There was one point during our season when I thought our guys were getting soft. I thought it would have been a great thing if we had made them fly commercial for the next ten games. For one thing, it would stop guys from showing up two minutes before takeoff. The problem with these guys is they think they’re hot stuff. It would have been good for us, but we had a contract with the corporate jet we use, and it couldn’t be broken. Too bad.

There are certain things I’m pretty firm on. But I want these guys to like coming to work. I don’t want it to be miserable. That’s why one of the things I wanted to do was develop a kind of family atmosphere around our team. When I was a player, I loved it when guys brought their kids into the locker room. During our championship season in 1986, Bill Walton’s kids were running rampant in our locker room. They were wild kids. Everyone else would be saying, “Get those kids out of here,” but I was having the time of my life with them. At the beginning of the season I told my guys, “Look, we’re going to have certain rules. Nobody can come to our practices. I want us to be all business.” So somehow they thought that meant the locker room was closed. I walked in there one time and I said, “Where’s all the kids?” One of the guys said, “But Coach, you said the locker room was closed.” I told him, “Hey, you got that part wrong. I want kids running around here like you wouldn’t believe. Bring ’em in here. Let’s go!” After that, it was great. Total chaos. It’s the perfect atmosphere. These guys don’t see their kids enough anyway. Now, after games, the locker room is full of kids, and they run wherever they want to run. That should be part of their growing up around it. My son, Conner, loves it. He hangs out with Chris Mullin’s kids a lot, and after the game I bring him in there and he just runs around like crazy and tears up stuff. He doesn’t remember me playing. He was just a baby when I retired. All he knows is I had to quit because of my back.

Mariah wasn’t even around then, but she knows Daddy used to play basketball. Both of them love the Pacers, and they love to come to the games, but Dinah and I usually only let them go on weekends, because they have school. What’s really sad is when they come running into our bedroom around six-thirty in the morning and Mariah will say, “The Pacers lost last night, Daddy.” That kills me. She looks so sad about it. But when we win they come in shouting, “Daddy, we won last night!”

Conner is a real fan. His favorite player on the Pacers is Mark Pope. He’s always telling me, “C’mon, Daddy, Mark Pope has got to play more.” Mariah likes Reggie Miller. We have a picture of him on our refrigerator. Sometimes Conner gets curious, and he’ll ask what I think about Charles Barkley.

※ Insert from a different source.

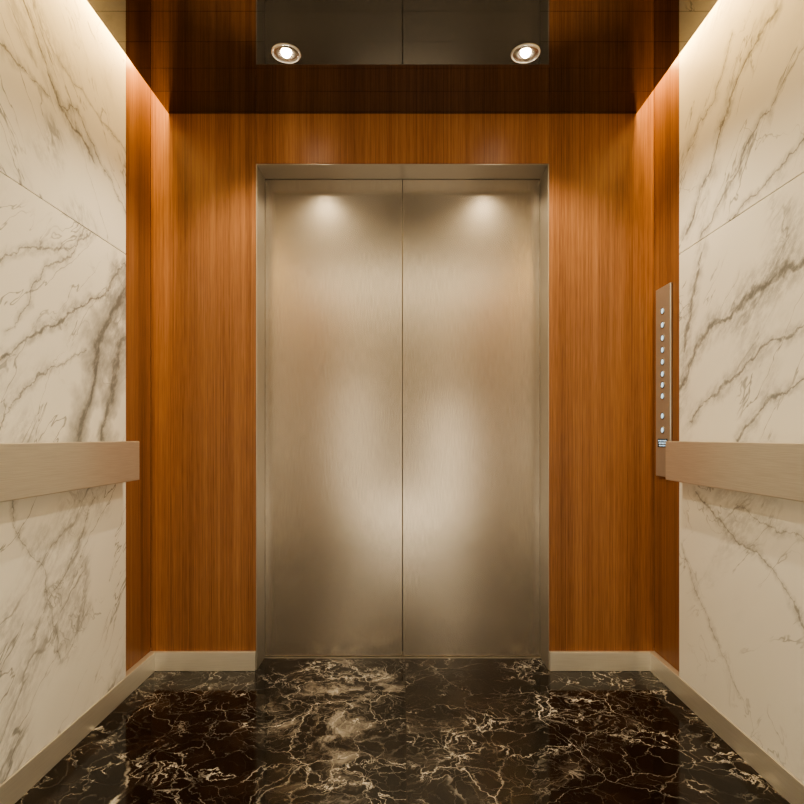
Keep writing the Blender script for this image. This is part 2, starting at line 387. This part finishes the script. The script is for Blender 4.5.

What happens is kids at school start talking about Larry Bird this and Larry Bird that, and then he starts wondering why everybody is so interested in me. So he’ll come home and say, “Why does everyone want your autograph, Daddy? Are you a superstar, like people say?” I tell him, “Nah, Daddy just played some basketball, and now he’s a coach.” Conner has all these friends over, and they stay overnight. Conner is saying, “Let’s play on the computer,” and they’re all saying, “No, we want to talk to your dad,” but after about two minutes of seeing you, they’re on to something else.